◆ TASK INSTRUCTIONS
Beginning with the first line of the data below, extract each line up to and including the one containing "12), 'iron_grey', t)". Copy them exactly and add nothing.

◆ DATA LINES
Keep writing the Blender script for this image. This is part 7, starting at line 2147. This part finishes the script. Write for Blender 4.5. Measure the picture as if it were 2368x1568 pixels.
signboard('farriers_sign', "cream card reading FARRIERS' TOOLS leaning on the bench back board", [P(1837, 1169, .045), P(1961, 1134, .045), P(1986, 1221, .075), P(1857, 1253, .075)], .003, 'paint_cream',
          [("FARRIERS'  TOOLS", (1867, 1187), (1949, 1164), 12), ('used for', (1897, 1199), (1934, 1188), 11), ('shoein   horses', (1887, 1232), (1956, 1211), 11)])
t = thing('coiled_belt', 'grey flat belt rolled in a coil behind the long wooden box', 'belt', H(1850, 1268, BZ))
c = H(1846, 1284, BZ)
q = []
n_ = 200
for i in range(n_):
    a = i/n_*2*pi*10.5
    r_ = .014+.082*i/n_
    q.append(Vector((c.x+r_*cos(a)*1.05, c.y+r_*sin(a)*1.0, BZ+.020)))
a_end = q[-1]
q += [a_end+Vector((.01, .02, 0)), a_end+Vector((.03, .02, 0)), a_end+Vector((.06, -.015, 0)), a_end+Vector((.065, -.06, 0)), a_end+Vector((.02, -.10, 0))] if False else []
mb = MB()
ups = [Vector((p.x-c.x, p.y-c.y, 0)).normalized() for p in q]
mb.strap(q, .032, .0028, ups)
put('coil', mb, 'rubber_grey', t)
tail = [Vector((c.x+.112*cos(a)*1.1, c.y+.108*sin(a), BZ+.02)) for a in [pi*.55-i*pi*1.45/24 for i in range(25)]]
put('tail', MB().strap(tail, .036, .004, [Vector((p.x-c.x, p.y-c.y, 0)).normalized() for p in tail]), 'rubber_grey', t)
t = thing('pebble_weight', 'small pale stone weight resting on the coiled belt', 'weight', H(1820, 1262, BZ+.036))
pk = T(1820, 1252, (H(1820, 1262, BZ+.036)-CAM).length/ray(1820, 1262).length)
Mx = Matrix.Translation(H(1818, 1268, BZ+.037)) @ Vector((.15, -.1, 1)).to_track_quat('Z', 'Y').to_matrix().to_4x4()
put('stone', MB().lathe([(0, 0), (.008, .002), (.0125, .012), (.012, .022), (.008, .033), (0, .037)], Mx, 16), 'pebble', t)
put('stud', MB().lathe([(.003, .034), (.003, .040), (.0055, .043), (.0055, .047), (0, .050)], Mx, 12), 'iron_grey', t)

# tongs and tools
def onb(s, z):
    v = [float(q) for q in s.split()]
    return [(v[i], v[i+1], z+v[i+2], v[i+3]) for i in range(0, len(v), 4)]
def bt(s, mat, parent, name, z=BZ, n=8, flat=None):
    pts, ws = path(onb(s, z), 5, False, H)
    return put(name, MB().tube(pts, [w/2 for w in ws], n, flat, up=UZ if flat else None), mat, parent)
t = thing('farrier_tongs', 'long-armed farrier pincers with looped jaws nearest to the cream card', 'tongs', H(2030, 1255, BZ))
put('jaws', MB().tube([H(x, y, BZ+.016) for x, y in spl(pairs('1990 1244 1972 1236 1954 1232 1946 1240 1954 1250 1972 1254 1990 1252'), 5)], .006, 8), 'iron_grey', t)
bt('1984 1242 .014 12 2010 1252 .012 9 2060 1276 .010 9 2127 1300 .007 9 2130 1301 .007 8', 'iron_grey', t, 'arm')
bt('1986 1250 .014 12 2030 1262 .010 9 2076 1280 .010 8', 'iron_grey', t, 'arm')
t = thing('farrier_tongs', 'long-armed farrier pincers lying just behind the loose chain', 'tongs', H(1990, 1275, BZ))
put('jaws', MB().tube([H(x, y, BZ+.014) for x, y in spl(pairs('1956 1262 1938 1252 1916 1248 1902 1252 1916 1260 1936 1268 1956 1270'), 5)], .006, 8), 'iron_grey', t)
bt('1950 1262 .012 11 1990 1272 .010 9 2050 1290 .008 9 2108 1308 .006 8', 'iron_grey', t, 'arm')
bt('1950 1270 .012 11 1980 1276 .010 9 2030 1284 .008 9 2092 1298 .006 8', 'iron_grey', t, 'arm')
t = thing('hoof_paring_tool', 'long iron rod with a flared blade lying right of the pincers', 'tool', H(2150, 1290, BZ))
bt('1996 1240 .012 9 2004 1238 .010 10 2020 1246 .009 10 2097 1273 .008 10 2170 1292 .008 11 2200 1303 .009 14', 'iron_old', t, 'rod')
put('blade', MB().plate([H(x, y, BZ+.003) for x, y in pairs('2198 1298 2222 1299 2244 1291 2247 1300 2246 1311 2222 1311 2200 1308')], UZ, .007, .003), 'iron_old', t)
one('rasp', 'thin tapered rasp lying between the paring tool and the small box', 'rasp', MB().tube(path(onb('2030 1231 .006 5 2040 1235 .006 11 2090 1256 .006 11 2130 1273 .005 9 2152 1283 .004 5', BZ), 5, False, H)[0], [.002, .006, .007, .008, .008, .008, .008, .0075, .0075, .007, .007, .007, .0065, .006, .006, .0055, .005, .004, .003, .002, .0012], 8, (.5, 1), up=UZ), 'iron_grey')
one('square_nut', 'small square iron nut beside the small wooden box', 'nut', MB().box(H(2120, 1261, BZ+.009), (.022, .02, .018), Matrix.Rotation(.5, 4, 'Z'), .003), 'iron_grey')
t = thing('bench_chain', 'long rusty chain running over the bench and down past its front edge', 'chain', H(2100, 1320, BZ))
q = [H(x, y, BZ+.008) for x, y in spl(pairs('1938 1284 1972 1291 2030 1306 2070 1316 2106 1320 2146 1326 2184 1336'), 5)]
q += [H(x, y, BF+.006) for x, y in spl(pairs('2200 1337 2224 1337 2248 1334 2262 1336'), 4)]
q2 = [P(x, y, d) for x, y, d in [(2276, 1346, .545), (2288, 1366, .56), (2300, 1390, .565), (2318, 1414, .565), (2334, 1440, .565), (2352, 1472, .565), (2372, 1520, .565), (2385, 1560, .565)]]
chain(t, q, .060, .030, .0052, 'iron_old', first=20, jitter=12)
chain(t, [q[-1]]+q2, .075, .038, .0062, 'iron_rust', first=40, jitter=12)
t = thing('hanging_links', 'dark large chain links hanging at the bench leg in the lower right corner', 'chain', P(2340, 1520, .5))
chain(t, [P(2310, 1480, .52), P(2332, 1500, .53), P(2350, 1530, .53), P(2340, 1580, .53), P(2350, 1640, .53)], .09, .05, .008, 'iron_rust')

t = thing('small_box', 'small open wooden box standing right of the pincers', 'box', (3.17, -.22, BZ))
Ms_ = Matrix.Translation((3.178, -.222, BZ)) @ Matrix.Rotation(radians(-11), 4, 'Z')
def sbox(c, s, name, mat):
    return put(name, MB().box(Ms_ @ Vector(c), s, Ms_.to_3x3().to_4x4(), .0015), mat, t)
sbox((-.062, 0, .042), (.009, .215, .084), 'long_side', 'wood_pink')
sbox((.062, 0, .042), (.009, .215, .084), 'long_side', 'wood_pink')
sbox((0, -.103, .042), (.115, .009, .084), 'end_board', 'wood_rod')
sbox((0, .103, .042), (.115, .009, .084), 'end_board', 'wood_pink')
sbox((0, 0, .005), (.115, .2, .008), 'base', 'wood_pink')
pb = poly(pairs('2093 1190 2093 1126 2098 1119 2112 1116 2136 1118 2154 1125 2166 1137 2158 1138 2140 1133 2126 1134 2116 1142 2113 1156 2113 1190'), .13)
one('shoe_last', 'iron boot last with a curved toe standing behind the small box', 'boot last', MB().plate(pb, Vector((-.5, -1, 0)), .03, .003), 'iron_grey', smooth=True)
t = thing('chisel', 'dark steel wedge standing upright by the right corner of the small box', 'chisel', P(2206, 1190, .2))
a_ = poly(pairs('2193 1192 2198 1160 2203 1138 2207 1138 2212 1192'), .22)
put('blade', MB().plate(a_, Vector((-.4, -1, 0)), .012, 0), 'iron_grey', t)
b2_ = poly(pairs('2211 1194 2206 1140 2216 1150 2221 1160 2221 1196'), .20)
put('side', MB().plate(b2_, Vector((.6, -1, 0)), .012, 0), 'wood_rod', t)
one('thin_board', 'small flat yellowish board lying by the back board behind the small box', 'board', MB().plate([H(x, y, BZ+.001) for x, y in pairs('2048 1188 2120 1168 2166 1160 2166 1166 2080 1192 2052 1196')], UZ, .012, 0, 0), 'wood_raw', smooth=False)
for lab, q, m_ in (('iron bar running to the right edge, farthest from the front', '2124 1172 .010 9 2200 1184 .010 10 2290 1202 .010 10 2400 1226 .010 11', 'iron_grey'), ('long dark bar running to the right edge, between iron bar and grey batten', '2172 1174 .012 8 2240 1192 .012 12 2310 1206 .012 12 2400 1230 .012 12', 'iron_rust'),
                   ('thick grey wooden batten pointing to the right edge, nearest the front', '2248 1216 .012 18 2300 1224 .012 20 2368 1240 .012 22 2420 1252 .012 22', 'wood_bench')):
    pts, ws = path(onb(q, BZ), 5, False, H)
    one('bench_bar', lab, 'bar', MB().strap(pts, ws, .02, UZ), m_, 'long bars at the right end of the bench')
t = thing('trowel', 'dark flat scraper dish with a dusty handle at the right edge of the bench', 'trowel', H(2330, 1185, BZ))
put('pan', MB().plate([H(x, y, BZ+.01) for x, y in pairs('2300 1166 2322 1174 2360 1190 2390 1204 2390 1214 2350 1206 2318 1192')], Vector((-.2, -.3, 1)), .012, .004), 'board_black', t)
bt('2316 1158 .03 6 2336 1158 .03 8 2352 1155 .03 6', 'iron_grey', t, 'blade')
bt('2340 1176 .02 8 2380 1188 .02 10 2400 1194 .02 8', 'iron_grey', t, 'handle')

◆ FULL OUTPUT
Keep writing the Blender script for this image. This is part 7, starting at line 2147. This part finishes the script. Write for Blender 4.5. Measure the picture as if it were 2368x1568 pixels.
signboard('farriers_sign', "cream card reading FARRIERS' TOOLS leaning on the bench back board", [P(1837, 1169, .045), P(1961, 1134, .045), P(1986, 1221, .075), P(1857, 1253, .075)], .003, 'paint_cream',
          [("FARRIERS'  TOOLS", (1867, 1187), (1949, 1164), 12), ('used for', (1897, 1199), (1934, 1188), 11), ('shoein   horses', (1887, 1232), (1956, 1211), 11)])
t = thing('coiled_belt', 'grey flat belt rolled in a coil behind the long wooden box', 'belt', H(1850, 1268, BZ))
c = H(1846, 1284, BZ)
q = []
n_ = 200
for i in range(n_):
    a = i/n_*2*pi*10.5
    r_ = .014+.082*i/n_
    q.append(Vector((c.x+r_*cos(a)*1.05, c.y+r_*sin(a)*1.0, BZ+.020)))
a_end = q[-1]
q += [a_end+Vector((.01, .02, 0)), a_end+Vector((.03, .02, 0)), a_end+Vector((.06, -.015, 0)), a_end+Vector((.065, -.06, 0)), a_end+Vector((.02, -.10, 0))] if False else []
mb = MB()
ups = [Vector((p.x-c.x, p.y-c.y, 0)).normalized() for p in q]
mb.strap(q, .032, .0028, ups)
put('coil', mb, 'rubber_grey', t)
tail = [Vector((c.x+.112*cos(a)*1.1, c.y+.108*sin(a), BZ+.02)) for a in [pi*.55-i*pi*1.45/24 for i in range(25)]]
put('tail', MB().strap(tail, .036, .004, [Vector((p.x-c.x, p.y-c.y, 0)).normalized() for p in tail]), 'rubber_grey', t)
t = thing('pebble_weight', 'small pale stone weight resting on the coiled belt', 'weight', H(1820, 1262, BZ+.036))
pk = T(1820, 1252, (H(1820, 1262, BZ+.036)-CAM).length/ray(1820, 1262).length)
Mx = Matrix.Translation(H(1818, 1268, BZ+.037)) @ Vector((.15, -.1, 1)).to_track_quat('Z', 'Y').to_matrix().to_4x4()
put('stone', MB().lathe([(0, 0), (.008, .002), (.0125, .012), (.012, .022), (.008, .033), (0, .037)], Mx, 16), 'pebble', t)
put('stud', MB().lathe([(.003, .034), (.003, .040), (.0055, .043), (.0055, .047), (0, .050)], Mx, 12), 'iron_grey', t)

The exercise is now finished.